Begin DATA BLOCK

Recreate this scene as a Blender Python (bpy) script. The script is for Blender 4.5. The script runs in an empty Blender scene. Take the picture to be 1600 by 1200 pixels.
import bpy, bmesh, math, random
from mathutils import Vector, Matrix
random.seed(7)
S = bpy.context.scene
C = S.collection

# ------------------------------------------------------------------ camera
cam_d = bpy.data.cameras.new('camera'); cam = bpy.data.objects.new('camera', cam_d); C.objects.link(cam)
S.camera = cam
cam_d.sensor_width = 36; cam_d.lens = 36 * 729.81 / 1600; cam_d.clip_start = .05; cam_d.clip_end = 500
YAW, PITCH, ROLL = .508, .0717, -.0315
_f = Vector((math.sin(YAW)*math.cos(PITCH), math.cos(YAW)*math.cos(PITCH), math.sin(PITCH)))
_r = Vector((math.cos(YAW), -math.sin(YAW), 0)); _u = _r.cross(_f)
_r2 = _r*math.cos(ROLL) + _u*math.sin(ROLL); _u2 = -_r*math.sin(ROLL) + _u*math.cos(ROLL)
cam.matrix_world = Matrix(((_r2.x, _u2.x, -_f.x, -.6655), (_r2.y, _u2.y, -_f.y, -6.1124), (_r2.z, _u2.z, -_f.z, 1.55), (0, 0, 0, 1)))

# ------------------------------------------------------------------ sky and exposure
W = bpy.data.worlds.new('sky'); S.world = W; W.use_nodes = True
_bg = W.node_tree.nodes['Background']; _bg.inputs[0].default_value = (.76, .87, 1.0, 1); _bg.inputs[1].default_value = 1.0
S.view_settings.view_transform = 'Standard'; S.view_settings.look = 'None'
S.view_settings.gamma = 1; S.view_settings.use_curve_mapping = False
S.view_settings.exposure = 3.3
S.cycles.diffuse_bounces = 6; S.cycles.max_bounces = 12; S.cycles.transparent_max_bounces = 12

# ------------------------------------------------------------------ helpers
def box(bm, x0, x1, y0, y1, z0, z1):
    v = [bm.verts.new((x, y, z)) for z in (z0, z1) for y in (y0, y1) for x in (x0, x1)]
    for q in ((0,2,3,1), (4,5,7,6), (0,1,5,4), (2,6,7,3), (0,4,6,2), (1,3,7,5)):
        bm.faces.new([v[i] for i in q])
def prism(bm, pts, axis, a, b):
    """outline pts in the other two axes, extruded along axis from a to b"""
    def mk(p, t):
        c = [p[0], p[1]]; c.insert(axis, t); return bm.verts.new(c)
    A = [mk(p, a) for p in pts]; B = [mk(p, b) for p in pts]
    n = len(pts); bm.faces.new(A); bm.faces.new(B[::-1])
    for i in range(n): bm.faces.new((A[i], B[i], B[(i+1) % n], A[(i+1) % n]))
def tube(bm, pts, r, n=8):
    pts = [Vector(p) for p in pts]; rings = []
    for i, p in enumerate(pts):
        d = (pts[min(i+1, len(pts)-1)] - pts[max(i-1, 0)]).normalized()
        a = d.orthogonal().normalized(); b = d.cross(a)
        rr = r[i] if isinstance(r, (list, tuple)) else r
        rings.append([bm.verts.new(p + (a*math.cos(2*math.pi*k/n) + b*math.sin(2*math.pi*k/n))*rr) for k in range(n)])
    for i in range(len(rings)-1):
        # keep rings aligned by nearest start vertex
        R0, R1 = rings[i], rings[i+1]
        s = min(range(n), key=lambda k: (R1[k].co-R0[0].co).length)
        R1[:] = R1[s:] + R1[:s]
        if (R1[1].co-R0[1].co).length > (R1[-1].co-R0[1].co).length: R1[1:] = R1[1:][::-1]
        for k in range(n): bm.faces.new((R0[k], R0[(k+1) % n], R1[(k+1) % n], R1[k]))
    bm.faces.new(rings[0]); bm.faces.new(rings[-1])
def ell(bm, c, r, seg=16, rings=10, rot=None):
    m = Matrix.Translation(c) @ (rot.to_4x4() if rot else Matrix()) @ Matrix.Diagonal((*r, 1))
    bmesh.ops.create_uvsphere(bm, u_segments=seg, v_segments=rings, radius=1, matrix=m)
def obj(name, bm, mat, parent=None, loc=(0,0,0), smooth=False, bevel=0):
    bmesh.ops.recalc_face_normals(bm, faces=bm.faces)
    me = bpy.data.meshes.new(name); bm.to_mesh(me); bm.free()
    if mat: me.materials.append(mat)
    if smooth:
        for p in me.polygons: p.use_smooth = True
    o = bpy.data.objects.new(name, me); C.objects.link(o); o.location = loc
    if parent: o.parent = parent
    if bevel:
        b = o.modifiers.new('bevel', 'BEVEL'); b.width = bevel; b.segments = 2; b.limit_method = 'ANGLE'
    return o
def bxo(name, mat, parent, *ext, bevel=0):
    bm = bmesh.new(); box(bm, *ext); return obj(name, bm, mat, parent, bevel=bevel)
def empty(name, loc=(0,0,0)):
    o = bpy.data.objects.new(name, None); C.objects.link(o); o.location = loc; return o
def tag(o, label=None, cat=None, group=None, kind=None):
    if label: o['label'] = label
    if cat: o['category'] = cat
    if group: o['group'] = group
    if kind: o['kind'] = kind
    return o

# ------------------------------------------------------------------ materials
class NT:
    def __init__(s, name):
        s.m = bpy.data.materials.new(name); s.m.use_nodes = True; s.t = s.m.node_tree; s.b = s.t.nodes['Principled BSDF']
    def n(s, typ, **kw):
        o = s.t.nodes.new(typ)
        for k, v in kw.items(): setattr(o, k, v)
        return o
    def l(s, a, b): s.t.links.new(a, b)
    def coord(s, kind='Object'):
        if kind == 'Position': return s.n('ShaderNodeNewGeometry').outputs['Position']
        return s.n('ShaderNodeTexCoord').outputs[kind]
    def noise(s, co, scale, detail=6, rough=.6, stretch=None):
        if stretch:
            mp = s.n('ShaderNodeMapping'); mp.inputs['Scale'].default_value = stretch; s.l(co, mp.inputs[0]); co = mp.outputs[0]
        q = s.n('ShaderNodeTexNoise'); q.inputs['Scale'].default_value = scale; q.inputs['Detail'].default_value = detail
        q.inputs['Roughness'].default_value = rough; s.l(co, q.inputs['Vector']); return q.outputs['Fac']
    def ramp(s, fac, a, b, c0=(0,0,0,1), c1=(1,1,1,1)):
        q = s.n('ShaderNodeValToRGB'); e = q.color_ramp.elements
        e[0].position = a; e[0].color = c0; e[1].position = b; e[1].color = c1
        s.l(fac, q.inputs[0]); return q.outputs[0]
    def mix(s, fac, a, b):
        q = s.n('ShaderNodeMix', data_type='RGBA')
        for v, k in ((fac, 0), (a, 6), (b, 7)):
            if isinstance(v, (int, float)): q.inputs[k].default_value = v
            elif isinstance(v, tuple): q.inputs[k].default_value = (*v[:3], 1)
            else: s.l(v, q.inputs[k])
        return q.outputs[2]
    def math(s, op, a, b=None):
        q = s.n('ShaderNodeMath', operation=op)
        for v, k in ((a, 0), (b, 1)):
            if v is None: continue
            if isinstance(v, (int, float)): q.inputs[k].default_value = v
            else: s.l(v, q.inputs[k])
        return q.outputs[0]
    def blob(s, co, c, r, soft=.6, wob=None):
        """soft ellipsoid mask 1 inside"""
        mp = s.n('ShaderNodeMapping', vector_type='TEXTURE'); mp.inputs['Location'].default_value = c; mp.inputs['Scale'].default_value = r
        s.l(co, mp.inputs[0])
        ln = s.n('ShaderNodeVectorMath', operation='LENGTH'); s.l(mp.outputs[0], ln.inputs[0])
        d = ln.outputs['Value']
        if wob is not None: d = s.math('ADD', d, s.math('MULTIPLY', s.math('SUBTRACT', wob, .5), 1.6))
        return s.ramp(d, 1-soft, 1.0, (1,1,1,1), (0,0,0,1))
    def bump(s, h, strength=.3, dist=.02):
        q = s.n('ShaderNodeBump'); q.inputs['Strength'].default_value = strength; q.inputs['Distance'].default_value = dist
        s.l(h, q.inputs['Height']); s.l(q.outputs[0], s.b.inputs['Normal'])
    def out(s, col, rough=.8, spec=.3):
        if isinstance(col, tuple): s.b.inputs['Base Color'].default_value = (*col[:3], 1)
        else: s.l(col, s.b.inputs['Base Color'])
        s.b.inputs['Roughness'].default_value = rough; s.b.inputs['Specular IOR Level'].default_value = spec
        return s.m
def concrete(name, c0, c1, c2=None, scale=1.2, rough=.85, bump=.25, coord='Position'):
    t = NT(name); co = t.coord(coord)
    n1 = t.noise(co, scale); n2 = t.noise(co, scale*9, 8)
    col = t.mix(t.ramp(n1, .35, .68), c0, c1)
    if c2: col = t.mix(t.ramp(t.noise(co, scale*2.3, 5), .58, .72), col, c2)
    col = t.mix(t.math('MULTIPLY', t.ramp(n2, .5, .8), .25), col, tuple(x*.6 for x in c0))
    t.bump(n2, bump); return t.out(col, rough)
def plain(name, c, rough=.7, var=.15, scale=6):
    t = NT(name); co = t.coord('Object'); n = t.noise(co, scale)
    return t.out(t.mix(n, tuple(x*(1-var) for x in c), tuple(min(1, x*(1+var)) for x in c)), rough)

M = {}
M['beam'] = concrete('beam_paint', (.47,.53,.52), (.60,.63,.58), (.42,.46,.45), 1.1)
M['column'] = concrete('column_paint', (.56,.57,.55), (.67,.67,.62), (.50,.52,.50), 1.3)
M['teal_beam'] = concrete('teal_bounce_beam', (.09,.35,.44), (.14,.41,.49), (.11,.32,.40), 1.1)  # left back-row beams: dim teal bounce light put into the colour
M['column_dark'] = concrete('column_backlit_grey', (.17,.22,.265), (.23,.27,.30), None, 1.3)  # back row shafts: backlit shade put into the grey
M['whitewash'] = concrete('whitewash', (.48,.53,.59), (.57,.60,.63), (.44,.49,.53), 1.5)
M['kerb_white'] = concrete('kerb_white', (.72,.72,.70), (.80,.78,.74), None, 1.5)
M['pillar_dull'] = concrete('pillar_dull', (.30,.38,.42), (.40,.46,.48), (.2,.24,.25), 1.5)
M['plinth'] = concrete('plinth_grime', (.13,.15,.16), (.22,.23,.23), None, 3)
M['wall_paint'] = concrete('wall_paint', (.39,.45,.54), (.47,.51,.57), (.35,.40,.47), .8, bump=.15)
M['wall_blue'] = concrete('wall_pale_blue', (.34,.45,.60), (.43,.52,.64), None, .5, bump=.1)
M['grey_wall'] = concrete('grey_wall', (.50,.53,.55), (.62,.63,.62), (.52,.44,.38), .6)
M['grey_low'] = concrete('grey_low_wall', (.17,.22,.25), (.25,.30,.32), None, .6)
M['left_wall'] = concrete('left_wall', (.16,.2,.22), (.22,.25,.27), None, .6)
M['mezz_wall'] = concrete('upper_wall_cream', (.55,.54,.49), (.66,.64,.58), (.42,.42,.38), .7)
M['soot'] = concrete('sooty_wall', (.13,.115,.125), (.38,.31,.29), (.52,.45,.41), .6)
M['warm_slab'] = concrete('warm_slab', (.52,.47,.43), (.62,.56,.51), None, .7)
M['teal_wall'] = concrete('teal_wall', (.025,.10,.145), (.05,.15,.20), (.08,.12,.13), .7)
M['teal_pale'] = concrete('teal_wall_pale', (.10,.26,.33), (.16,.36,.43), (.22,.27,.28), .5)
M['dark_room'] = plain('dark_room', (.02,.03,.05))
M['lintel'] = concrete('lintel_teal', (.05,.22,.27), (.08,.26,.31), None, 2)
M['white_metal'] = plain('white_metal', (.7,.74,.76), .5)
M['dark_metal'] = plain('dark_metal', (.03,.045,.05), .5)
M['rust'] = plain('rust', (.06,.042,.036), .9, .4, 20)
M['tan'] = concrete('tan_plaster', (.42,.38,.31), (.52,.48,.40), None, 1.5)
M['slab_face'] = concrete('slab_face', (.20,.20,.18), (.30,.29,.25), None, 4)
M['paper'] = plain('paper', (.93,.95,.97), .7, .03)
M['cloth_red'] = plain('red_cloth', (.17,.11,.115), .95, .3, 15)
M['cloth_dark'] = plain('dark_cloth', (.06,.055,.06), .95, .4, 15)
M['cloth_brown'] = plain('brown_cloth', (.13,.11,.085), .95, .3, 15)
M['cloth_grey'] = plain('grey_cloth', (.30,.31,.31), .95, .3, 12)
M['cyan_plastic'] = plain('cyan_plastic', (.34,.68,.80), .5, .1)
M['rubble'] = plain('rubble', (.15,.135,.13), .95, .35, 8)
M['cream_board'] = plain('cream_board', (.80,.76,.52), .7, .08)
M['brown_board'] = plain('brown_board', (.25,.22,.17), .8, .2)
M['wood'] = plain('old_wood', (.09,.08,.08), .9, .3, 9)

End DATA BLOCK

- [TASK]: Check each line above for the word "empty" and copy the ones that have it.

- [EXERCISE SOLUTION]:
Recreate this scene as a Blender Python (bpy) script. The script is for Blender 4.5. The script runs in an empty Blender scene. Take the picture to be 1600 by 1200 pixels.
def empty(name, loc=(0,0,0)):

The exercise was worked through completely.